### GIVEN RECORDS
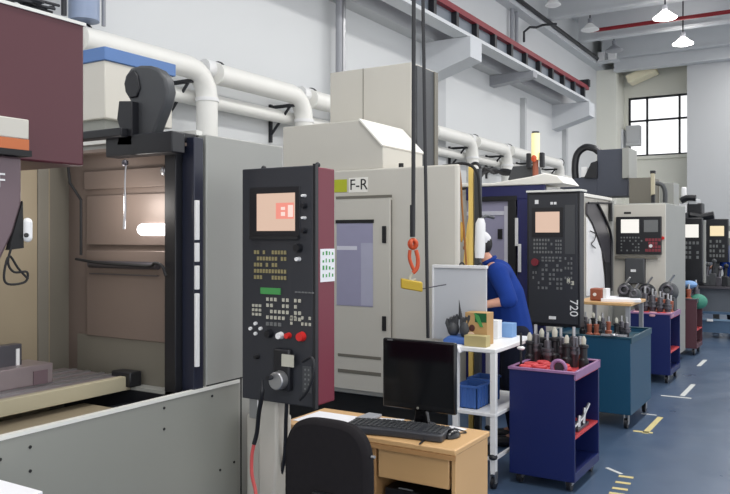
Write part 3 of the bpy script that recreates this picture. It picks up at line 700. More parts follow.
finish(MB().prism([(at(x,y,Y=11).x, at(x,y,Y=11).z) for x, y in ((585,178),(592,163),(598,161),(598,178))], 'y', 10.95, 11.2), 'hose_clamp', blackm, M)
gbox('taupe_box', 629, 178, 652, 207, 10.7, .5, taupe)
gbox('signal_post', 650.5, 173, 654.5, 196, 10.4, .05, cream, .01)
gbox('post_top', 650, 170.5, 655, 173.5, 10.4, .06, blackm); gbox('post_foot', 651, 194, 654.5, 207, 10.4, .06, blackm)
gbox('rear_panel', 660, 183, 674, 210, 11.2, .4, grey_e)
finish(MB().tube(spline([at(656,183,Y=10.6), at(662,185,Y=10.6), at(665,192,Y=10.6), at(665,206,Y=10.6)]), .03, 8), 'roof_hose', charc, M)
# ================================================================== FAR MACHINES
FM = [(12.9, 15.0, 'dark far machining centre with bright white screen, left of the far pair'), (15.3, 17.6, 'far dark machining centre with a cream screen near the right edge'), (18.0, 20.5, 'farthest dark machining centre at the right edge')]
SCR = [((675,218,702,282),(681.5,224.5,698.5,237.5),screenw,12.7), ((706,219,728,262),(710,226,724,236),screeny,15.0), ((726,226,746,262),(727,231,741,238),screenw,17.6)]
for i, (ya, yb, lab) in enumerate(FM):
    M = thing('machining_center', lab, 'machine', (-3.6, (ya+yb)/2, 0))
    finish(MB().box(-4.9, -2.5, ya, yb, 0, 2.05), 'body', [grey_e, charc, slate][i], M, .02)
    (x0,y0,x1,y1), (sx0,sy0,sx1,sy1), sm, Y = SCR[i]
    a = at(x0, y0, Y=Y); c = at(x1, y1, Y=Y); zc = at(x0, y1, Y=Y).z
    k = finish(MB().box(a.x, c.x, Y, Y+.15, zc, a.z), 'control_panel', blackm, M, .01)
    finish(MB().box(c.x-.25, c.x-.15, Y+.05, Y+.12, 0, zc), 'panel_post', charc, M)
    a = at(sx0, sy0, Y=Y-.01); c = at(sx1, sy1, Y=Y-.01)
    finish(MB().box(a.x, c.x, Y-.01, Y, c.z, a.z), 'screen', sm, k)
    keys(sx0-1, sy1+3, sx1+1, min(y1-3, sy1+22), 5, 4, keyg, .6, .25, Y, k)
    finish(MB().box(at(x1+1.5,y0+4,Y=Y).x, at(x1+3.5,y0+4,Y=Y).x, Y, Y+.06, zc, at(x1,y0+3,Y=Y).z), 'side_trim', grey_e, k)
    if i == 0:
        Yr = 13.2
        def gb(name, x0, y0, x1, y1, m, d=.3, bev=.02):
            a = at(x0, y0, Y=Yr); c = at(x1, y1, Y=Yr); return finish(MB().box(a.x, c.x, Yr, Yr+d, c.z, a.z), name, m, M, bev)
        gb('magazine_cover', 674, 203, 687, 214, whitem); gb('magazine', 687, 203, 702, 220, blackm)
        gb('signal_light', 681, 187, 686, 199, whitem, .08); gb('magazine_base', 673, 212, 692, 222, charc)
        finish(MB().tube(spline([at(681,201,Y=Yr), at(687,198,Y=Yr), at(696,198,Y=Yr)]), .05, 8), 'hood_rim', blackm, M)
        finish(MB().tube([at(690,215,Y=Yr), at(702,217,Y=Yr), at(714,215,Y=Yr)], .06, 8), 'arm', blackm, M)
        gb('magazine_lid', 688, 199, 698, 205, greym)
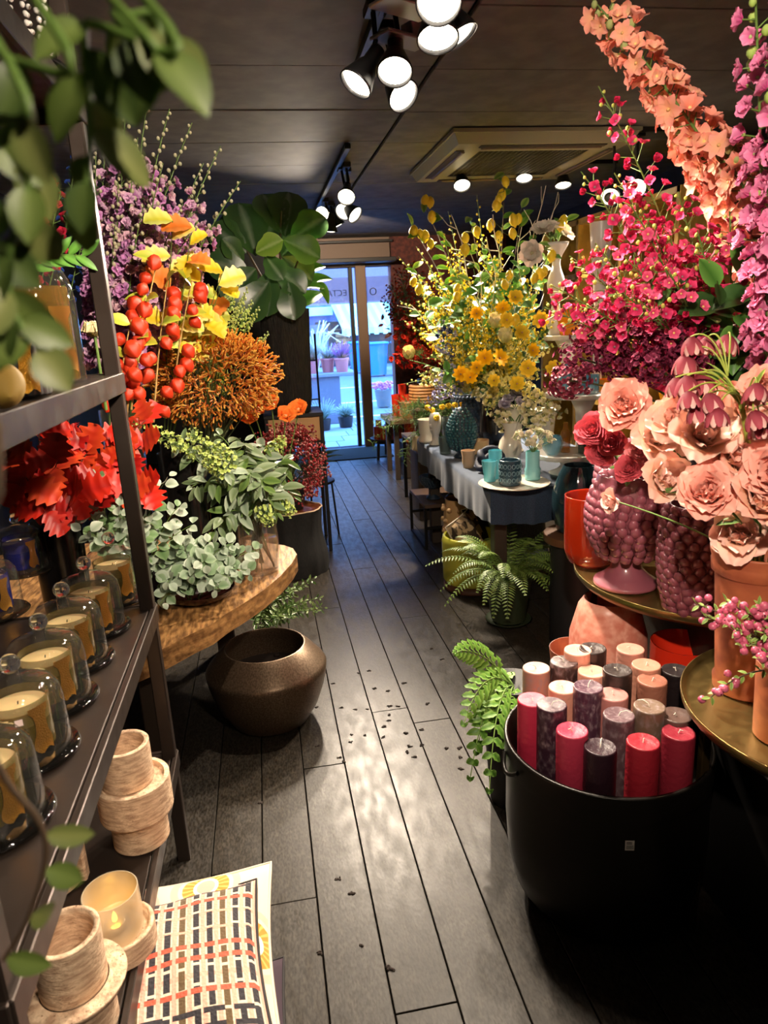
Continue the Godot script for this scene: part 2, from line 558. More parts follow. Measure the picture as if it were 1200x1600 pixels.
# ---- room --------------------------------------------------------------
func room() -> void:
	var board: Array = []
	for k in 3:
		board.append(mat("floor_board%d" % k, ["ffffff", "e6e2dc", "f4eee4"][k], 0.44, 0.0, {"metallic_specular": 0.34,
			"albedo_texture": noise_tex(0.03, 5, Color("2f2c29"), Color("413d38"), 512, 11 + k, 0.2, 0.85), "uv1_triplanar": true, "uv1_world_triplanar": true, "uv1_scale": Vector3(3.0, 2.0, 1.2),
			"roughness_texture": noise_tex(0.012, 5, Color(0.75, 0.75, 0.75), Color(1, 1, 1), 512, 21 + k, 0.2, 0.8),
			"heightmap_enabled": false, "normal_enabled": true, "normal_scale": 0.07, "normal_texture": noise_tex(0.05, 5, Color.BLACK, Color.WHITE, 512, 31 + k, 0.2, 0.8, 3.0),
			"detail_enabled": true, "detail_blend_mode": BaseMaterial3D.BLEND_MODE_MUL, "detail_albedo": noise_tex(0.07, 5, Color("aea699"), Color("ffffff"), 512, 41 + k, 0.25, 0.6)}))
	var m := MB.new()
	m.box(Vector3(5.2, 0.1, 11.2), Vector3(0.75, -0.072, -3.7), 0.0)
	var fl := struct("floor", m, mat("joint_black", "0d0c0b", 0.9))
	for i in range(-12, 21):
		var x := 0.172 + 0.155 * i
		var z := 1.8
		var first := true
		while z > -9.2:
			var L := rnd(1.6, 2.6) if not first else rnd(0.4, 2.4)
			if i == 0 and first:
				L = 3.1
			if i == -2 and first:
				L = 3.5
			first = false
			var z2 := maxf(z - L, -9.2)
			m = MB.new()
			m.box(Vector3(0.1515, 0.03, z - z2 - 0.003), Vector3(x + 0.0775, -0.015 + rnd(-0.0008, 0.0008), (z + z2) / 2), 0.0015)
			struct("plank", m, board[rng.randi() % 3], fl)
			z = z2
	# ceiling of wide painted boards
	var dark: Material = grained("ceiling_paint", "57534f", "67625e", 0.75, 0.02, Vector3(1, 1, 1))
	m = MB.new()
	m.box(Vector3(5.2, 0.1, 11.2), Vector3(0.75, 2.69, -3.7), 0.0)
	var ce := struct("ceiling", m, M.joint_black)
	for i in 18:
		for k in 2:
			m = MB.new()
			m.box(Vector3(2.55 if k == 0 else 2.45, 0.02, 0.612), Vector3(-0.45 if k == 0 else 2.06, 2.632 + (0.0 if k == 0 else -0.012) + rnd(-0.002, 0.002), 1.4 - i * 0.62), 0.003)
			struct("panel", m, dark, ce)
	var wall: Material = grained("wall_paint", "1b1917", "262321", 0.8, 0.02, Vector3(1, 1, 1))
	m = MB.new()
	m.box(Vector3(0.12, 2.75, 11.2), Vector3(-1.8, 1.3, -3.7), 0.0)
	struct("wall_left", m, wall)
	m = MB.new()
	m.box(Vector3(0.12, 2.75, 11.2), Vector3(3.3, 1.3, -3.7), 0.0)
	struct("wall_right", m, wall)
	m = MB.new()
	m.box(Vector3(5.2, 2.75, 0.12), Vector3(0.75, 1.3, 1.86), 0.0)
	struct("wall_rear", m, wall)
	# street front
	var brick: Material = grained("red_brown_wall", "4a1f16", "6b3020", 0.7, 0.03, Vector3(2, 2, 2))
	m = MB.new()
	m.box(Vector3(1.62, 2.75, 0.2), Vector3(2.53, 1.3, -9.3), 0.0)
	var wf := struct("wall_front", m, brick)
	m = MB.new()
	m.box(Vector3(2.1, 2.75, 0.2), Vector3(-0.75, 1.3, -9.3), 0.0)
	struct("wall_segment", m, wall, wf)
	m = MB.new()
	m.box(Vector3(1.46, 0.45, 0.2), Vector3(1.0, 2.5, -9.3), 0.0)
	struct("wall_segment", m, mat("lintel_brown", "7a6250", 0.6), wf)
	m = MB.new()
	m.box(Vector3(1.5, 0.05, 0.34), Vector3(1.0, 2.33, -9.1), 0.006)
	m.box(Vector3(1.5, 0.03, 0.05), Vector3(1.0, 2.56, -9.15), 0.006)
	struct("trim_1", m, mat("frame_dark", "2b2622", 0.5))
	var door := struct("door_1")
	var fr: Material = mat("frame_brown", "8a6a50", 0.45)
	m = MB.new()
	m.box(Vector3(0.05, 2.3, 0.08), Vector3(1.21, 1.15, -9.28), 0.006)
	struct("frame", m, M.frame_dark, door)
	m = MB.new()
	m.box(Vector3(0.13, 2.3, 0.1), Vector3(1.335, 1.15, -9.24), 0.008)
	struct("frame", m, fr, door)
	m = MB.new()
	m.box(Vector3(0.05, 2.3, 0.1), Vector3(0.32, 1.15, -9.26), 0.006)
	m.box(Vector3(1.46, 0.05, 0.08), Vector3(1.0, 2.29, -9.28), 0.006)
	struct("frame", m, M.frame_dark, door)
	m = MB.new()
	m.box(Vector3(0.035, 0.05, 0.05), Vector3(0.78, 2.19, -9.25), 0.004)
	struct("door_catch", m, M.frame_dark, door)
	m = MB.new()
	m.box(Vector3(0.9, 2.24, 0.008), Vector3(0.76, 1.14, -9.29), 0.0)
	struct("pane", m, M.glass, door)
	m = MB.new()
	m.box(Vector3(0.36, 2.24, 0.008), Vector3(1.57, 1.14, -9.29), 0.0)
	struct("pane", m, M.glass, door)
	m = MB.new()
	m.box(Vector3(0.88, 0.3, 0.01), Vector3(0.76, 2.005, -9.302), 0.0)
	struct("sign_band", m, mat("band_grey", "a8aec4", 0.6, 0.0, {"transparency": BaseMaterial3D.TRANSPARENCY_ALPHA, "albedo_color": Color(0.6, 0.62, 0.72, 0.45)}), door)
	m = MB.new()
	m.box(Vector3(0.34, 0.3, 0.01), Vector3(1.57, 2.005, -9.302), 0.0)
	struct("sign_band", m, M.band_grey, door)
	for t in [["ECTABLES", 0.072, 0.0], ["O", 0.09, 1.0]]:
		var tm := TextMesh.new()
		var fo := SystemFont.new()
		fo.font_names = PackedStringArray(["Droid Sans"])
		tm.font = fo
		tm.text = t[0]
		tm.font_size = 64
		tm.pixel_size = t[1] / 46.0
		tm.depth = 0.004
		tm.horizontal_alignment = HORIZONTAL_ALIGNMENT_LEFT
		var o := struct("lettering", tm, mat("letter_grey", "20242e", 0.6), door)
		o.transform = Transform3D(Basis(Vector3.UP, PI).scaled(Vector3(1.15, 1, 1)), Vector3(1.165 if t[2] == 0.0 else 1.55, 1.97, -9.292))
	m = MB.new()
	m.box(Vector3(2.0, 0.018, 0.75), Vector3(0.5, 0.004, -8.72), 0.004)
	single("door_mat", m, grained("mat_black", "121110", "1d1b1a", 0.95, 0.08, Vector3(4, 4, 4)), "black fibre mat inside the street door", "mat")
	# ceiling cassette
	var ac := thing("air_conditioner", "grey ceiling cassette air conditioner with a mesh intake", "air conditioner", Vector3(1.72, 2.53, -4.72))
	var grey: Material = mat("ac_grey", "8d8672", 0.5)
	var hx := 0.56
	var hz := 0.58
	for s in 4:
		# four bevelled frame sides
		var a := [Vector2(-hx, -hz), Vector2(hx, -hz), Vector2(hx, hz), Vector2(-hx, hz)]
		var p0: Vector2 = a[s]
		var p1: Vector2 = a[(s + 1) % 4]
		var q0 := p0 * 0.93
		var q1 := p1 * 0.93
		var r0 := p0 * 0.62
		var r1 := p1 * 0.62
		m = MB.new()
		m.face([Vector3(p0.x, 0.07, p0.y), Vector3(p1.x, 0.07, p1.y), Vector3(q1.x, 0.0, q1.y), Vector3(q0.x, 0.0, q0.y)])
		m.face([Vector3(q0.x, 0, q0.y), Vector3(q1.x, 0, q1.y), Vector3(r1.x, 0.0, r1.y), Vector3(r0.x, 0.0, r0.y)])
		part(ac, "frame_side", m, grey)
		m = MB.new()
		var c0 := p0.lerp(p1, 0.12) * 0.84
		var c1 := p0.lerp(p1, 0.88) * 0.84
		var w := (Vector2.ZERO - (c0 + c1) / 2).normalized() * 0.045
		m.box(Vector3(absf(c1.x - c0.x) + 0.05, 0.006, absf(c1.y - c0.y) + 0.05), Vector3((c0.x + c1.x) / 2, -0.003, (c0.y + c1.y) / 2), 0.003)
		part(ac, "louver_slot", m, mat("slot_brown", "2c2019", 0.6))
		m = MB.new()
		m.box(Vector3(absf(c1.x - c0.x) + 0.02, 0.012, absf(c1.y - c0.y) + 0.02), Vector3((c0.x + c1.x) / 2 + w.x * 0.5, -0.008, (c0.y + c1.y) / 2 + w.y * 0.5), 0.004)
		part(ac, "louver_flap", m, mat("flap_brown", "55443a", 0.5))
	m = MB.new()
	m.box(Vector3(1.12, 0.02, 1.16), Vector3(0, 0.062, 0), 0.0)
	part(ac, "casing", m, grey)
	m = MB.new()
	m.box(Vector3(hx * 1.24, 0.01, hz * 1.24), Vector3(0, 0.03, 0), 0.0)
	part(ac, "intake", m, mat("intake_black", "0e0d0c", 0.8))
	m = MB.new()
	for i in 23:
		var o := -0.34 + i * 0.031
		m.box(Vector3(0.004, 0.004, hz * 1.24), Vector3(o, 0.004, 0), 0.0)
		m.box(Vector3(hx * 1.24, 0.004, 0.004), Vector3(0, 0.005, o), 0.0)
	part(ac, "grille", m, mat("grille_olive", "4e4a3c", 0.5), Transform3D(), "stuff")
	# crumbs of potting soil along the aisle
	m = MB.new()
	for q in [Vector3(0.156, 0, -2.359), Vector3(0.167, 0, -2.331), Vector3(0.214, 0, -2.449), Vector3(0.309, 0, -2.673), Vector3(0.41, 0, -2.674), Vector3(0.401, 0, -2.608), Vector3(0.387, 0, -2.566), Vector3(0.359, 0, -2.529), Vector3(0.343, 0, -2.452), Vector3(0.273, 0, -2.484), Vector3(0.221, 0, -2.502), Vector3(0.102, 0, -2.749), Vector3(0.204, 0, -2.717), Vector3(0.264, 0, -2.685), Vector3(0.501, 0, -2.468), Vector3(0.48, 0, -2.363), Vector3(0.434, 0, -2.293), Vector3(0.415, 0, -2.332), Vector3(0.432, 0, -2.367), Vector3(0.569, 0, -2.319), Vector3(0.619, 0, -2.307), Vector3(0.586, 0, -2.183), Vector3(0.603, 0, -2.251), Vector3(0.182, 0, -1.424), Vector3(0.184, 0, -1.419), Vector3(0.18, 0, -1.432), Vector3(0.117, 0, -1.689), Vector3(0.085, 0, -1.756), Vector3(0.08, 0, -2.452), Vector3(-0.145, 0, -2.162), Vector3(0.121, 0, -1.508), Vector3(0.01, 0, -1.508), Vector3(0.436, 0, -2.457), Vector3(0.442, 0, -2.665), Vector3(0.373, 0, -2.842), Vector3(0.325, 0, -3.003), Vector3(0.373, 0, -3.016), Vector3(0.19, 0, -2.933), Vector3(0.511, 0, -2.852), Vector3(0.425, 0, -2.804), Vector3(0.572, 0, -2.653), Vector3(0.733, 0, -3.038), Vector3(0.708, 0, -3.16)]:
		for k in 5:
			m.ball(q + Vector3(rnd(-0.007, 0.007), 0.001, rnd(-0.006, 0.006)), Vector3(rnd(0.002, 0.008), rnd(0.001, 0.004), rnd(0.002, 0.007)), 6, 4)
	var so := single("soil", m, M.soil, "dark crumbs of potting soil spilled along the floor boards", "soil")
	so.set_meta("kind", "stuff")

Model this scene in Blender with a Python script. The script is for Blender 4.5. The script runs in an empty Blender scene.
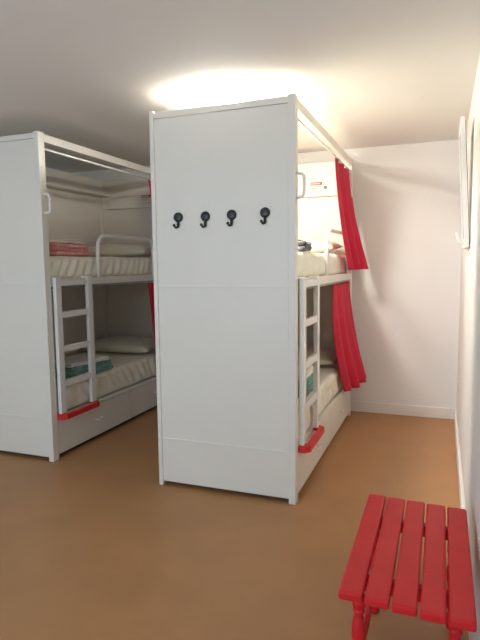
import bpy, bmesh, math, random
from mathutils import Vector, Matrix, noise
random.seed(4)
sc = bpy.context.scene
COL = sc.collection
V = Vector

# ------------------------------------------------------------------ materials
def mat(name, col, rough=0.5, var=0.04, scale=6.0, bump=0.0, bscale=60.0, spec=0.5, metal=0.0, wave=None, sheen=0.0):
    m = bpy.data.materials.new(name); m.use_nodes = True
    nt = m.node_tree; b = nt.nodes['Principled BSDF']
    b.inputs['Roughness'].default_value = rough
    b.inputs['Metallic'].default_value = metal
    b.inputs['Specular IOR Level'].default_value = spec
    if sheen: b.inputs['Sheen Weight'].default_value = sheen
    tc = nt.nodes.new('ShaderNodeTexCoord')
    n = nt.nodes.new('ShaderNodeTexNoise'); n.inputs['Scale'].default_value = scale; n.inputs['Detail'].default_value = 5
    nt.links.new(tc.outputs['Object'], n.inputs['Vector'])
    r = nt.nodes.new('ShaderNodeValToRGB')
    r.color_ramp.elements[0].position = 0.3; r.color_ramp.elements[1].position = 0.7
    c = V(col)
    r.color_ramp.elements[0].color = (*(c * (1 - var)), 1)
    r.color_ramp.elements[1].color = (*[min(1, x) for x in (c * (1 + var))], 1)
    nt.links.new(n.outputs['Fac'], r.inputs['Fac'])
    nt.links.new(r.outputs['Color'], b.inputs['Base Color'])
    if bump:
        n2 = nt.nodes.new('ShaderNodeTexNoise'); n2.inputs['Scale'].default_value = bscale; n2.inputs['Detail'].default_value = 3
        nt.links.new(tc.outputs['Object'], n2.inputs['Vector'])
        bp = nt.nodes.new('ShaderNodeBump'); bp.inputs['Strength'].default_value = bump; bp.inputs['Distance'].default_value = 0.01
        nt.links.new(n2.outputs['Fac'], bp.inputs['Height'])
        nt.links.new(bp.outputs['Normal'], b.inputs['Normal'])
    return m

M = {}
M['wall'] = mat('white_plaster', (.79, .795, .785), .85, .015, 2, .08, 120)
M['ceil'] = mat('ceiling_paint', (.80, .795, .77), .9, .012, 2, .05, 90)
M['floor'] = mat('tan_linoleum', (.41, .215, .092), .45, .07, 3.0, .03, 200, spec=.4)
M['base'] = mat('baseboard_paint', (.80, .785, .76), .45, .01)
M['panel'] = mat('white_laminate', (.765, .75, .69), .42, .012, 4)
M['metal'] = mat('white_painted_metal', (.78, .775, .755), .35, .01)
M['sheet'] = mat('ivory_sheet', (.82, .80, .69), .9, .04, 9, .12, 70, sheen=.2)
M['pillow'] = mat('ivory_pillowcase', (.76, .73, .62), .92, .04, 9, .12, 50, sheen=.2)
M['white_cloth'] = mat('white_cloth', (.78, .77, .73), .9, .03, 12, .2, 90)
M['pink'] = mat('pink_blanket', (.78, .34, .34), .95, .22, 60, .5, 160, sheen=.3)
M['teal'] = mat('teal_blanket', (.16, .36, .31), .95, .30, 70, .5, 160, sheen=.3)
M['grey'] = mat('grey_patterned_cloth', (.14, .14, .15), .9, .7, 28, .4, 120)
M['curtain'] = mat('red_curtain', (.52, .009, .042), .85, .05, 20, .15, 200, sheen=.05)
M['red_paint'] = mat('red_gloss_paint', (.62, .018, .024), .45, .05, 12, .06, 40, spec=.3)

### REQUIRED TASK
Reproduce each line from the records that contains the word "parts".

### WRITTEN REPLY
Write part 3 of the bpy script that recreates this picture. It picks up at line 700. More parts follow.
Continue the Godot script for this scene: part 2, from line 558. More parts follow. Measure the picture as if it were 1200x1600 pixels.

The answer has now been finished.